Figure 2. (Station T1-3, photo 7) Depth 285 fathoms, location several hundred feet from photograph in Figure 1. Note holothurians and solitary coral attached to rocks. Ripple marks are less prominent than in Figure 1.
Figure 3. (Stations T1-16, photo 28) Depth 2600 fathoms, location 46° 50´N., 11° 25´W., northern part of Biscay Abyssal Plain. Note tracks of bottom crawlers, and the prominent conical mounds, each with a central hole.
Figure 4. (Station T1-18, photo 29) Depth 2650 fathoms, location 43° 56´N., 11° 12´W., southern part of Biscay Abyssal Plain. Note meandering ridge made by subsurface burrower. Note also starfish, upper left, and quantity of fecal pellets and holes in the bottom.
Figure 5. (Station T1-20, photo 53) Depth 2850 fathoms, location 42° 18´N., 14° 47´W., northeastern part of Iberia Abyssal Plain. Note holes with converging tracks and large mound in upper right.
Figure 6. (Station T1-58, photo 14) Depth 3072 fathoms, location 29° 17´N., 57° 23´W., Abyssal Hills southeast of Bermuda Rise. The round objects are manganese nodules. Note shark's tooth in lower right. Note also small holes indicating bottom dwellers, and meandering raised ridge of sub-bottom burrower. Of particular interest are the small moats surrounding many of the nodules; they are probably scour marks caused by bottom currents. These currents must be very gentle since none of the nodules seems to show evidence of recent rolling.

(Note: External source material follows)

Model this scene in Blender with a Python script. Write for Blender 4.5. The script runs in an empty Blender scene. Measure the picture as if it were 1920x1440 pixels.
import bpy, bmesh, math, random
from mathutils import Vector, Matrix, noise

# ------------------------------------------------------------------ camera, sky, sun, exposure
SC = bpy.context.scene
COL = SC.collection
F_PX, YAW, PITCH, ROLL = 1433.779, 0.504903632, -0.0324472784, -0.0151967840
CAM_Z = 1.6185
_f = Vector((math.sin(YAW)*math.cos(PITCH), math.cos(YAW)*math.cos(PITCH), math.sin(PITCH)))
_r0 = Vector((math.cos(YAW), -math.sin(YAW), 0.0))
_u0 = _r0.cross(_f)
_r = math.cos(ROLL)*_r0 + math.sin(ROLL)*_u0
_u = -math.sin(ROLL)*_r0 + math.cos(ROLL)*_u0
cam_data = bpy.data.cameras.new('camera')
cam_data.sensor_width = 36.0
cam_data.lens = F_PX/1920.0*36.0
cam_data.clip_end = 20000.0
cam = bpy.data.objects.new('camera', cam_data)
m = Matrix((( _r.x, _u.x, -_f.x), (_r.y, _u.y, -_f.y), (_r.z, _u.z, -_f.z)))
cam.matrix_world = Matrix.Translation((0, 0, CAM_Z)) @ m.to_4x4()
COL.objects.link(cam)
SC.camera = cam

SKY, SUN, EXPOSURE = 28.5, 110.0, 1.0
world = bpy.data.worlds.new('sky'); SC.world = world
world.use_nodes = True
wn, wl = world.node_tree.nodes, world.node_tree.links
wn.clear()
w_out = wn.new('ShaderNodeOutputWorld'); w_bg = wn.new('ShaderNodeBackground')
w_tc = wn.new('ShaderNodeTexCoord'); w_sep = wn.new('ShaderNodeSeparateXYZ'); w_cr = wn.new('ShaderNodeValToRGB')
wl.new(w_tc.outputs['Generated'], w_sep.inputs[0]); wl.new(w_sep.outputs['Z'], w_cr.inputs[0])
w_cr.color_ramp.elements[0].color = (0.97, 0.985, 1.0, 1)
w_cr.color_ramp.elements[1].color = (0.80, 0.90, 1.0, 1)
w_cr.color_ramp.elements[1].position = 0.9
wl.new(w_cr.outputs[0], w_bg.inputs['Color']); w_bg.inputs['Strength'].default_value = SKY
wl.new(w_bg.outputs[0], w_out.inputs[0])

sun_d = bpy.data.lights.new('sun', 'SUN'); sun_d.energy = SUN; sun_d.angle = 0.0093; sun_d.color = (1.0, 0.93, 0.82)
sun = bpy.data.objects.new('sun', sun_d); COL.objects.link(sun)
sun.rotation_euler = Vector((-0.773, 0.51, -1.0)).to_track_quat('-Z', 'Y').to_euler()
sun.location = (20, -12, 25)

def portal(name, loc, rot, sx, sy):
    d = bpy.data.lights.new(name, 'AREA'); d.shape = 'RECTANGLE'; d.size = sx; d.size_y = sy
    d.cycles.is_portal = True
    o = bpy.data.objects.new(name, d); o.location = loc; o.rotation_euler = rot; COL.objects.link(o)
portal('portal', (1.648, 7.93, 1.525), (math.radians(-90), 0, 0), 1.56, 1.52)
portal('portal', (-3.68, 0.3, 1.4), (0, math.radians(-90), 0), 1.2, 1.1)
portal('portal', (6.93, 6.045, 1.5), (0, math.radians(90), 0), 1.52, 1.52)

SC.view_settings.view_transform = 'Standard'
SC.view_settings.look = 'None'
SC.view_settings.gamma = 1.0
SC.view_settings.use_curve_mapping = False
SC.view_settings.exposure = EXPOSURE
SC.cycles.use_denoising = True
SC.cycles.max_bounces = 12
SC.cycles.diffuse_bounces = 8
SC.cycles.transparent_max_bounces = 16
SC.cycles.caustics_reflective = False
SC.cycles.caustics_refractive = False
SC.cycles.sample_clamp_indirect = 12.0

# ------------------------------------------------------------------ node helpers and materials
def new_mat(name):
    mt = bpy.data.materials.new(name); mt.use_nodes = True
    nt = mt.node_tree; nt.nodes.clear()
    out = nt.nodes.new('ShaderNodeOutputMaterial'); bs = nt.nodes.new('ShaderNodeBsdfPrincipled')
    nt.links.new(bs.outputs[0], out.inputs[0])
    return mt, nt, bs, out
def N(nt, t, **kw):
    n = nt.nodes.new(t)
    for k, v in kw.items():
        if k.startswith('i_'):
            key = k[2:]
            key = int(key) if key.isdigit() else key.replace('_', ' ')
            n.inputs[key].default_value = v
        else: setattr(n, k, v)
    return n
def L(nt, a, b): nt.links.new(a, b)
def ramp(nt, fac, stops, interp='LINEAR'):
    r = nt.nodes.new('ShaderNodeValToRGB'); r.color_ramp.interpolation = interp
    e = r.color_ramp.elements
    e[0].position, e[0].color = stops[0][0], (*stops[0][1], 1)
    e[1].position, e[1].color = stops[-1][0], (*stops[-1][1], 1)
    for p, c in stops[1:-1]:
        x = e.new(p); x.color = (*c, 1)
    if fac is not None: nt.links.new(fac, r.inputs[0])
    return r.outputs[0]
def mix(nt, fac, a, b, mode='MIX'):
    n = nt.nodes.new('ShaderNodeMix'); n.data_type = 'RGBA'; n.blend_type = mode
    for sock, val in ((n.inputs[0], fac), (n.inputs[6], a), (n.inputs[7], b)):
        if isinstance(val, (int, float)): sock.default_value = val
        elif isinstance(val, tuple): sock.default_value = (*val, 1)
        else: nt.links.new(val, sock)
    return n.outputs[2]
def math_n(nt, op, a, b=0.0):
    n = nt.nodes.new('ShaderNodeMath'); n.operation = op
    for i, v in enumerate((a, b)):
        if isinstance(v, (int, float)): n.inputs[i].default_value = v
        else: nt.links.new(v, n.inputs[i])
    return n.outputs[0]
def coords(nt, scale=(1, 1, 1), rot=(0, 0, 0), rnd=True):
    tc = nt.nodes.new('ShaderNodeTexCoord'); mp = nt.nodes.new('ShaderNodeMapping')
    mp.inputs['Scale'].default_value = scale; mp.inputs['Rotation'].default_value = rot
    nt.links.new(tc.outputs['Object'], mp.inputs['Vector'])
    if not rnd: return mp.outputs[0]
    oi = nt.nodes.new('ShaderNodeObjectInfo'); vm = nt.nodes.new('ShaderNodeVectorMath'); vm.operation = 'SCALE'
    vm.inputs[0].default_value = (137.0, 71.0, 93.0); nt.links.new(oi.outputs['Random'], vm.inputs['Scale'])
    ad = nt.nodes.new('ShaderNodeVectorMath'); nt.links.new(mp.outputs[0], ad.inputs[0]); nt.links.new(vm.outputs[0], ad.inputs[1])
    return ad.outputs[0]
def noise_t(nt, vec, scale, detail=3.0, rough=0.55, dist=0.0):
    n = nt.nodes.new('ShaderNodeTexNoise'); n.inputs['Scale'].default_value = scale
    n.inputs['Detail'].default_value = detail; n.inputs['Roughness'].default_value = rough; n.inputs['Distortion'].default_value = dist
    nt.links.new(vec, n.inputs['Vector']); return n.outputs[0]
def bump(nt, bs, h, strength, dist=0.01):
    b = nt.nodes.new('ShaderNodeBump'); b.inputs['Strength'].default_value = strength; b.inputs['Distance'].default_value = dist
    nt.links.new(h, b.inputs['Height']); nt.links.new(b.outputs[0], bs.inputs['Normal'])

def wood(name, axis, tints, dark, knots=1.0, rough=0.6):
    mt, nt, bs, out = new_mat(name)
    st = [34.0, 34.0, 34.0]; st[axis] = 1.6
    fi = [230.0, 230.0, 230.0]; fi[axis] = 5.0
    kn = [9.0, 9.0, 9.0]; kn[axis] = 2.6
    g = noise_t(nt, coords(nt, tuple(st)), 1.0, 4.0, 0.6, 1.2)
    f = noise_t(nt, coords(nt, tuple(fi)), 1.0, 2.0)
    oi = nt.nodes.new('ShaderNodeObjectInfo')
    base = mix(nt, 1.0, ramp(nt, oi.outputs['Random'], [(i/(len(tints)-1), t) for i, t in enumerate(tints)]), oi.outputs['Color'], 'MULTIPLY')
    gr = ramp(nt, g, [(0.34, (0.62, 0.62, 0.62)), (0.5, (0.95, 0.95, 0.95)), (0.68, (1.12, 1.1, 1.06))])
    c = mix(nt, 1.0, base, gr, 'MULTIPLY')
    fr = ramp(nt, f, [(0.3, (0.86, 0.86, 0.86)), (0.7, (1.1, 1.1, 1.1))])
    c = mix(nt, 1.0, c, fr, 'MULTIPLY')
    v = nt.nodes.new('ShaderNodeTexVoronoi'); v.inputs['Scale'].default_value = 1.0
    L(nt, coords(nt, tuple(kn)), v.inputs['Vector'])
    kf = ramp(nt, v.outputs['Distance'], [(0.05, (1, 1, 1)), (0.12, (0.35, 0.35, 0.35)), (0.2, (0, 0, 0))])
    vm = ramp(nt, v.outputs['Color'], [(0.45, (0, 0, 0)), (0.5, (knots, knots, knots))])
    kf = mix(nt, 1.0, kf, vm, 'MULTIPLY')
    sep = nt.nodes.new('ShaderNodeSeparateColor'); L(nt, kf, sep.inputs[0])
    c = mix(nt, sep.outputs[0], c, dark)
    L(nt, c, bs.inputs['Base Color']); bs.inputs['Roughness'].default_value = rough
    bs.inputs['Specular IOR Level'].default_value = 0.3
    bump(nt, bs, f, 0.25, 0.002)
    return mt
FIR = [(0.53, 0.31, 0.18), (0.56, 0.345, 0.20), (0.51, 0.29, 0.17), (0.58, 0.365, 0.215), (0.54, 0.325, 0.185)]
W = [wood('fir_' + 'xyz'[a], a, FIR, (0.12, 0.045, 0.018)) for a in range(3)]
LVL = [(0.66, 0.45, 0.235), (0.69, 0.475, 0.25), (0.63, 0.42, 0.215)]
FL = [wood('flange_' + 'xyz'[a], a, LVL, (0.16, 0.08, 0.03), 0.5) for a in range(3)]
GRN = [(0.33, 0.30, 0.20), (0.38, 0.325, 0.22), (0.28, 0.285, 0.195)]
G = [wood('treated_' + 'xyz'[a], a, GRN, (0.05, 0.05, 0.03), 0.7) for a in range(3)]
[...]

Positions of stations shown on Plate 30.
Profile E-12 passes from the African coast between Fuerteventura and Gran Canary toward the northeast. Here the continental slope extends only to 1000 fathoms. The Canary Islands rise abruptly from the continental rise. Except for gradients of the order of 1:15 on the steep slopes of these volcanic islands the gradients of the continental rise are 1:300-1:1000.
Profiles E-13 and E-14 end on the east near Gran Canary and thus do not show most of the upper continental rise. They do show the remarkably wide and nearly level lower continental rise which reaches a width of more than 500 miles.
Profiles E-15 and E-16 lie off Spanish Sahara. In both profiles the gradient is 1:10 to 1:20 between the 50-fathom shelf break and a bench at 300-500 fathoms. In both profiles the gradient drops below 1:40 at about 1200 fathoms. Both profiles show numerous prominent benches on the continental slope. The upper continental rise with gradients of 1:350-1:1200 extends to the western limit of the profiles.
In profiles E-17 and E-18 the continental slope becomes gentler, and only in the upper 500 fathoms of E-18 does the gradient exceed 1:25. The upper continental rise is about 60 miles wide with depths predominantly about 1600 fathoms, and the lower continental rise lies at about 2100 fathoms and is very smooth.